Goal of the exercise: Reproduce all the lines below exactly and omit the images.

Provided material:

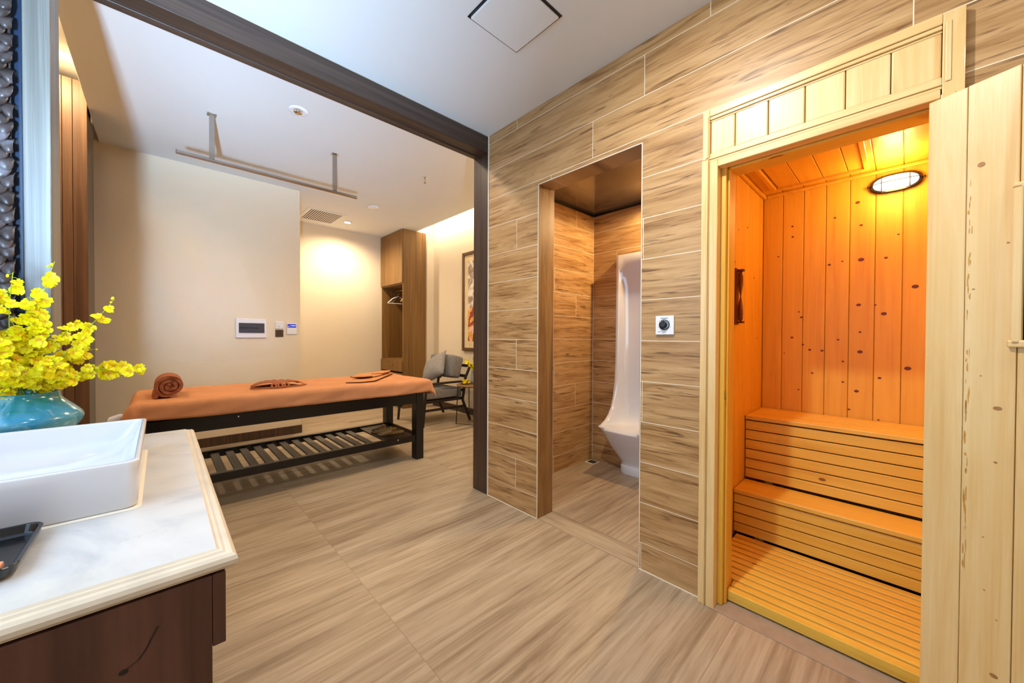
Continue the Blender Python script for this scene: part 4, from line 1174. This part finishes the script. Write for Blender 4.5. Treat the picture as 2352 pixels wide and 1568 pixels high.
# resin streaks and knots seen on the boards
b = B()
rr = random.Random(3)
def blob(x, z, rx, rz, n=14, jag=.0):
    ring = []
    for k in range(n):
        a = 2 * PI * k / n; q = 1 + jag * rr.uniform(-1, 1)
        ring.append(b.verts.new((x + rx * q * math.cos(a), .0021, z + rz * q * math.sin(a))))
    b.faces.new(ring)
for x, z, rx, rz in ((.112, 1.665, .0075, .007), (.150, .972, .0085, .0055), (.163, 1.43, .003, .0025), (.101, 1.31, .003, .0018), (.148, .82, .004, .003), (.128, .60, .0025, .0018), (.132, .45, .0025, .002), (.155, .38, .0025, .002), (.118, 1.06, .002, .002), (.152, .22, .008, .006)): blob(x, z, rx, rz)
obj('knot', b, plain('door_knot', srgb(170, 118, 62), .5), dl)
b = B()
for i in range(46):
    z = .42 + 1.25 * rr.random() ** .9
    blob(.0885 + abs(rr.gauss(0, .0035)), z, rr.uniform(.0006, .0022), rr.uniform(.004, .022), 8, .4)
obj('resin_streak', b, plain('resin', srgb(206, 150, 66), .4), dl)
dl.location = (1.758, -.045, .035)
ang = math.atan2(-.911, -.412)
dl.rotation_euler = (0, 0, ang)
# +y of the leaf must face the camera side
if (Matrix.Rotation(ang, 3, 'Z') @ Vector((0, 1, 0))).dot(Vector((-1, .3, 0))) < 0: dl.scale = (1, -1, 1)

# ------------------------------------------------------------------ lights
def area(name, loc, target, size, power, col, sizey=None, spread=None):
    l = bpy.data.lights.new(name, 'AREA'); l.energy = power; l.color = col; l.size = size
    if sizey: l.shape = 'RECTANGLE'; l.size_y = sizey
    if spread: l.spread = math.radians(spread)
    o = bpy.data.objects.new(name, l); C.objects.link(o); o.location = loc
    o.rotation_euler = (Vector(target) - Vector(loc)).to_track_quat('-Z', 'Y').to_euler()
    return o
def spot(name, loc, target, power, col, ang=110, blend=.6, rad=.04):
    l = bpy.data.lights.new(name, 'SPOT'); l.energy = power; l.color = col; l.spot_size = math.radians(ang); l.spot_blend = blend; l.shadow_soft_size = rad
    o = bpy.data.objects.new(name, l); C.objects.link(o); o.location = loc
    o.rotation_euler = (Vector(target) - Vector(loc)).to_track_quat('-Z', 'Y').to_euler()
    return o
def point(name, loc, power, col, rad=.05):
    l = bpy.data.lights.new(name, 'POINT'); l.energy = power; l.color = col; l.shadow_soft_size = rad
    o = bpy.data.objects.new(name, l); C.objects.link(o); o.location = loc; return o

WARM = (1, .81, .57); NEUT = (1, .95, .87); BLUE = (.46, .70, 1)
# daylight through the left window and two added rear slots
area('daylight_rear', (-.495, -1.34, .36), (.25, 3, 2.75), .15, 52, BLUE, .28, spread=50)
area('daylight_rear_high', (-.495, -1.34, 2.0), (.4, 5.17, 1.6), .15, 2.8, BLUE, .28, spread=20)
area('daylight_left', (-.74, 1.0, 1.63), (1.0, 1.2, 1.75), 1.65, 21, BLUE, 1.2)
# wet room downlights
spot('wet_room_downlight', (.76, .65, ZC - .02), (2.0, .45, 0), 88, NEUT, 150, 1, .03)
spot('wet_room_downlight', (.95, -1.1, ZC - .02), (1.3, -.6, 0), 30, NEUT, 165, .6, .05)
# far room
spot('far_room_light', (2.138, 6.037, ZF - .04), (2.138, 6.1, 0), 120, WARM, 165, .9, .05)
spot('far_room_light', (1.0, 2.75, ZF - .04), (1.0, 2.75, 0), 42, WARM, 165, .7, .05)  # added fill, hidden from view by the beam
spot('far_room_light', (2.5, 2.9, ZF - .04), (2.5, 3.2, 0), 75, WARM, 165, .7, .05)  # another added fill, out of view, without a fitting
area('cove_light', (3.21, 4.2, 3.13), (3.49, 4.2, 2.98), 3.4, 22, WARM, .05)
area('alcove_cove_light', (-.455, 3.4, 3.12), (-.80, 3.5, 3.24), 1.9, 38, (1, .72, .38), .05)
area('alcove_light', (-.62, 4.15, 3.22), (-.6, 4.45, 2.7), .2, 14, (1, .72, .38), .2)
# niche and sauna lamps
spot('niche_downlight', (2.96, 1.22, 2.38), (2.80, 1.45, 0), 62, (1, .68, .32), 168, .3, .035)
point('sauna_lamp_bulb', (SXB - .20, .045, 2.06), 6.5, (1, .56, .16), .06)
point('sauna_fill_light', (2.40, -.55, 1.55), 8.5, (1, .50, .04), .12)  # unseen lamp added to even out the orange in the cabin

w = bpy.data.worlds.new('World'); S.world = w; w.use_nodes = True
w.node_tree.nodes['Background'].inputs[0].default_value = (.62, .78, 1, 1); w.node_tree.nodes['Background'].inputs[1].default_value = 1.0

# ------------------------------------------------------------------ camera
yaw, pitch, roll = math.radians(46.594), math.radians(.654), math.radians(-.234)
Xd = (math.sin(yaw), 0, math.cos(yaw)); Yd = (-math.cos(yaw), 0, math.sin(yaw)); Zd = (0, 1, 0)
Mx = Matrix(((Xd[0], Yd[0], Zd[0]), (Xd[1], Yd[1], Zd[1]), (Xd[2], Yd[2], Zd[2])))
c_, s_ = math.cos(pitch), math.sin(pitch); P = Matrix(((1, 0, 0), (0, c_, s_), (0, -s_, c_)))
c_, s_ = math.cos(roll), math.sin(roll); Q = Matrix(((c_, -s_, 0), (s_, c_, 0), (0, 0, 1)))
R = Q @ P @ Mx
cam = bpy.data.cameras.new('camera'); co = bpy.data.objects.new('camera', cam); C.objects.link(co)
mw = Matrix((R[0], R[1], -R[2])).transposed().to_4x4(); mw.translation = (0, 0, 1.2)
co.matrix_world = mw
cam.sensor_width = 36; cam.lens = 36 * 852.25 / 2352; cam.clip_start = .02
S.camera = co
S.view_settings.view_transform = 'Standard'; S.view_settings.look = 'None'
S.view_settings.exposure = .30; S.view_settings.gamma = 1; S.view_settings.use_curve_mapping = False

Response to the task:
Continue the Blender Python script for this scene: part 4, from line 1174. This part finishes the script. Write for Blender 4.5. Treat the picture as 2352 pixels wide and 1568 pixels high.
# resin streaks and knots seen on the boards
b = B()
rr = random.Random(3)
def blob(x, z, rx, rz, n=14, jag=.0):
    ring = []
    for k in range(n):
        a = 2 * PI * k / n; q = 1 + jag * rr.uniform(-1, 1)
        ring.append(b.verts.new((x + rx * q * math.cos(a), .0021, z + rz * q * math.sin(a))))
    b.faces.new(ring)
for x, z, rx, rz in ((.112, 1.665, .0075, .007), (.150, .972, .0085, .0055), (.163, 1.43, .003, .0025), (.101, 1.31, .003, .0018), (.148, .82, .004, .003), (.128, .60, .0025, .0018), (.132, .45, .0025, .002), (.155, .38, .0025, .002), (.118, 1.06, .002, .002), (.152, .22, .008, .006)): blob(x, z, rx, rz)
obj('knot', b, plain('door_knot', srgb(170, 118, 62), .5), dl)
b = B()
for i in range(46):
    z = .42 + 1.25 * rr.random() ** .9
    blob(.0885 + abs(rr.gauss(0, .0035)), z, rr.uniform(.0006, .0022), rr.uniform(.004, .022), 8, .4)
obj('resin_streak', b, plain('resin', srgb(206, 150, 66), .4), dl)
dl.location = (1.758, -.045, .035)
ang = math.atan2(-.911, -.412)
dl.rotation_euler = (0, 0, ang)
# +y of the leaf must face the camera side
if (Matrix.Rotation(ang, 3, 'Z') @ Vector((0, 1, 0))).dot(Vector((-1, .3, 0))) < 0: dl.scale = (1, -1, 1)

# ------------------------------------------------------------------ lights
def area(name, loc, target, size, power, col, sizey=None, spread=None):
    l = bpy.data.lights.new(name, 'AREA'); l.energy = power; l.color = col; l.size = size
    if sizey: l.shape = 'RECTANGLE'; l.size_y = sizey
    if spread: l.spread = math.radians(spread)
    o = bpy.data.objects.new(name, l); C.objects.link(o); o.location = loc
    o.rotation_euler = (Vector(target) - Vector(loc)).to_track_quat('-Z', 'Y').to_euler()
    return o
def spot(name, loc, target, power, col, ang=110, blend=.6, rad=.04):
    l = bpy.data.lights.new(name, 'SPOT'); l.energy = power; l.color = col; l.spot_size = math.radians(ang); l.spot_blend = blend; l.shadow_soft_size = rad
    o = bpy.data.objects.new(name, l); C.objects.link(o); o.location = loc
    o.rotation_euler = (Vector(target) - Vector(loc)).to_track_quat('-Z', 'Y').to_euler()
    return o
def point(name, loc, power, col, rad=.05):
    l = bpy.data.lights.new(name, 'POINT'); l.energy = power; l.color = col; l.shadow_soft_size = rad
    o = bpy.data.objects.new(name, l); C.objects.link(o); o.location = loc; return o

WARM = (1, .81, .57); NEUT = (1, .95, .87); BLUE = (.46, .70, 1)
# daylight through the left window and two added rear slots
area('daylight_rear', (-.495, -1.34, .36), (.25, 3, 2.75), .15, 52, BLUE, .28, spread=50)
area('daylight_rear_high', (-.495, -1.34, 2.0), (.4, 5.17, 1.6), .15, 2.8, BLUE, .28, spread=20)
area('daylight_left', (-.74, 1.0, 1.63), (1.0, 1.2, 1.75), 1.65, 21, BLUE, 1.2)
# wet room downlights
spot('wet_room_downlight', (.76, .65, ZC - .02), (2.0, .45, 0), 88, NEUT, 150, 1, .03)
spot('wet_room_downlight', (.95, -1.1, ZC - .02), (1.3, -.6, 0), 30, NEUT, 165, .6, .05)
# far room
spot('far_room_light', (2.138, 6.037, ZF - .04), (2.138, 6.1, 0), 120, WARM, 165, .9, .05)
spot('far_room_light', (1.0, 2.75, ZF - .04), (1.0, 2.75, 0), 42, WARM, 165, .7, .05)  # added fill, hidden from view by the beam
spot('far_room_light', (2.5, 2.9, ZF - .04), (2.5, 3.2, 0), 75, WARM, 165, .7, .05)  # another added fill, out of view, without a fitting
area('cove_light', (3.21, 4.2, 3.13), (3.49, 4.2, 2.98), 3.4, 22, WARM, .05)
area('alcove_cove_light', (-.455, 3.4, 3.12), (-.80, 3.5, 3.24), 1.9, 38, (1, .72, .38), .05)
area('alcove_light', (-.62, 4.15, 3.22), (-.6, 4.45, 2.7), .2, 14, (1, .72, .38), .2)
# niche and sauna lamps
spot('niche_downlight', (2.96, 1.22, 2.38), (2.80, 1.45, 0), 62, (1, .68, .32), 168, .3, .035)
point('sauna_lamp_bulb', (SXB - .20, .045, 2.06), 6.5, (1, .56, .16), .06)
point('sauna_fill_light', (2.40, -.55, 1.55), 8.5, (1, .50, .04), .12)  # unseen lamp added to even out the orange in the cabin

w = bpy.data.worlds.new('World'); S.world = w; w.use_nodes = True
w.node_tree.nodes['Background'].inputs[0].default_value = (.62, .78, 1, 1); w.node_tree.nodes['Background'].inputs[1].default_value = 1.0

# ------------------------------------------------------------------ camera
yaw, pitch, roll = math.radians(46.594), math.radians(.654), math.radians(-.234)
Xd = (math.sin(yaw), 0, math.cos(yaw)); Yd = (-math.cos(yaw), 0, math.sin(yaw)); Zd = (0, 1, 0)
Mx = Matrix(((Xd[0], Yd[0], Zd[0]), (Xd[1], Yd[1], Zd[1]), (Xd[2], Yd[2], Zd[2])))
c_, s_ = math.cos(pitch), math.sin(pitch); P = Matrix(((1, 0, 0), (0, c_, s_), (0, -s_, c_)))
c_, s_ = math.cos(roll), math.sin(roll); Q = Matrix(((c_, -s_, 0), (s_, c_, 0), (0, 0, 1)))
R = Q @ P @ Mx
cam = bpy.data.cameras.new('camera'); co = bpy.data.objects.new('camera', cam); C.objects.link(co)
mw = Matrix((R[0], R[1], -R[2])).transposed().to_4x4(); mw.translation = (0, 0, 1.2)
co.matrix_world = mw
cam.sensor_width = 36; cam.lens = 36 * 852.25 / 2352; cam.clip_start = .02
S.camera = co
S.view_settings.view_transform = 'Standard'; S.view_settings.look = 'None'
S.view_settings.exposure = .30; S.view_settings.gamma = 1; S.view_settings.use_curve_mapping = False